Jeter was rumored to want in excess of a million dollars in bonus, which would have been more than double the record at the time - with the sole exception of Brien Taylor, who the Yankees signed the previous draft for nearly three times the previous record. (Bo Jackson and Todd Van Poppel also signed in excess of 1 million, but those were technically major league contracts, not bonuses. It's a bit splitting hairs - money is money, whether it is a bonus or a bonus + major league contract. But in any case, asking for 1 million+ as a bonus was rare territory back in 1992.)

Jeter had a scholarship to the University of Michigan, and was considered a near-impossible sign. Except, it turns out, by the Yankees. It's possible that Jeter did everything that he could to work his way to being drafted by the Yankees; and the Yankees drafting him almost certainly wasn't because their scouts saw something that everyone else missed.

Still, I'd sign up right now if that was the most egregious level of shenanigans that occurred in baseball over the last half century - what an unparalleled reputation the sport would have.

Alfonso Soriano was a pure money signing.
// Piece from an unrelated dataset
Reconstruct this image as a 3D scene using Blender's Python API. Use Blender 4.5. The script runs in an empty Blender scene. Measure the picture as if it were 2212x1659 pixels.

He was actually property of the Hiroshima Carp. He staged his retirement so he could go to the highest bidder in the US, which turned out to be the Yankees. To put it in perspective, they paid Soriano a 22 year old prospect slated for that season for AA, a salary of 3.1 million over 4 years, which was pretty much the average salary for a major league player on the Devil Rays, A's, Reds, Tigers, Marlins, Pirates and Expos that season. (Actually it was roughly worth two average Pirates and doled out 1/2 the 1998 Expos payroll to Soriano in guaranteed money).

Rivera and Bernie were absolute coups. Panama has always been a somewhat lightly scouted country over the years and the Yankees got the only two hall-of-fame level talents (Bernie may never be voted in, but he's a legit candidate) in the span of a few years.

The Yankees scout as well as anyone, but their vast resources allow them to make mistakes that would cripple smaller market teams for years or decades. Brien Taylor, Drew Henson, Hideki Irabu, Jose Contreras (Henson and Irabu are also examples of guys who would only play for the Yankees) are colossal contract gaffes that would have altered the shape of their respective franchises. The Yankees simply had a safety net that helped them shrug off these mistakes.
Your telling me some things that I've actually never heard about before, that's interesting. Those examples all pretty well illustrate that the Yanks were spending as much, if not more, than other teams in player development.

I can definitely agree that the Yanks have afforded mistakes that other teams couldn't. Still, to me the most ridiculous spending ever occurred to me when Boston spent $50 million just to buy the right to talk to Daisuke. From that moment on, I never could root for Boston against the Yankees because they became even worse than the team and idea they had always been portrayed as standing against.